Mohon tunggu...
KOMENTAR
Sosbud Pilihan

Yogya Kota Mandeg

4 Agustus 2014   00:49 Diperbarui: 18 Juni 2015   04:30 78 0
Pernah enam tahun lebih tinggal di Yogya untuk menuntut ilmu, aku sudah menikmati berbagai atribut yang disandang Yogya. Kota pelajar, kota gudeg, kota wisata, kota kesenian dan seabrek gelar lainnya.

Kota pelajar ? Itu julukan paling pas untuk Yogya. Mungkin ribuan anak rantau tinggal di kota ini demi menuntut ilmu. Mulai dari tingkat SMP, SMA hingga perguruan tinggi. Berbagai fasilitas untuk pelajar & mahasiswa memang tersedia lengkap di sini. Mau buku-buku impor yg sulit dicari, ada penjualnya, bisa pesan juga. Mau cari kost dengan harga dan fasilitas mulai harga berapapun ada. Mau beli buku bajakan dengan harga miring ada, tinggal melangkah ke Shopping Centre ( sekarang pindah ke sebelah Taman Pintar ). Tempat makan dengan harga sangat murahpun ada. Mau gabung dengan kelompok diskusi topik apapun ada. Jamanku belum dikenal forum internet. Diskusi2 ya dilakukan di kampus, warung angkringan sampai rumah kontrakan pinggir kali Code. Perkumpulan mahasiswa sesuai asal daerah juga lengkap. Ada pertemuan anak2 Boyolali, ada kelompok pemuda/i Hindu, dsb. Sarana fotocopy & jilid buka 24 jam. Kadang jika tugas baru selesai dikerjakan jam 3 dini hari, ruko fotocopy bisa diketok2 untuk special order.

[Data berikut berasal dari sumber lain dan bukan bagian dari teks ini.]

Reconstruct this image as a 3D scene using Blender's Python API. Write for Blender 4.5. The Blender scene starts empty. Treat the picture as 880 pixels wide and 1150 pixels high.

Kota kesenian ? Itu juga sangat klop dengan Yogya. Pekerja-pekerja seni kelas jalanan menjual karya2nya di trotoar Malioboro. Kadang nimbrung mahasiswa2 ISI di situ. Ikut menjual hasil karyanya. Teater mahasiswa berbagai rupa sangat hidup. Di kampusku sendiri, ada kelompok teater Jaran Goyang, dikomandani mas Ahmad Hendarto, yg ngetop dg nama Dhalang. Kualitas karya2nya tidak kalah dengan ketoprak humornya Jaduk Ferianto atau Butet Kertaradjasa.  Tak terdengar lagi kiprah Jaran Goyang setelah mas Dhalang lulus.  Pameran lukisan, pembacaan puisi, pameran seni kriya, pagelaran wayang, rutin bergantian mengisi acara akhir pekan di Sasana Budaya.

Kota wisata ? Klop juga. Mau wisata gunung di Kaliurang, makan jadah dan tempe bacem sambil menikmati dinginnya udara gunung ? Atau mau menjelajahi pasir pantai ? Wisata budaya ke kraton, belajar membatik , menelusuri pemukiman lama di Kotagede sambil melihat pembuatan kerajinan perak juga ada. Wisata belanja murah meriah di pasar BeringHardjo juga asyik. Di mana lagi bisa membeli blus batik dengan tampilan OK hanya seharga 30ribu kalau bukan di Yogya ? Aku pernah membeli gelang unik seharga hanya 15ribu di Malioboro sementara di mal produk sejenis harganya ratusan ribu.  Bagi mereka yang suka pernak pernik unik, Yogya memang menarik dan ramah kantong.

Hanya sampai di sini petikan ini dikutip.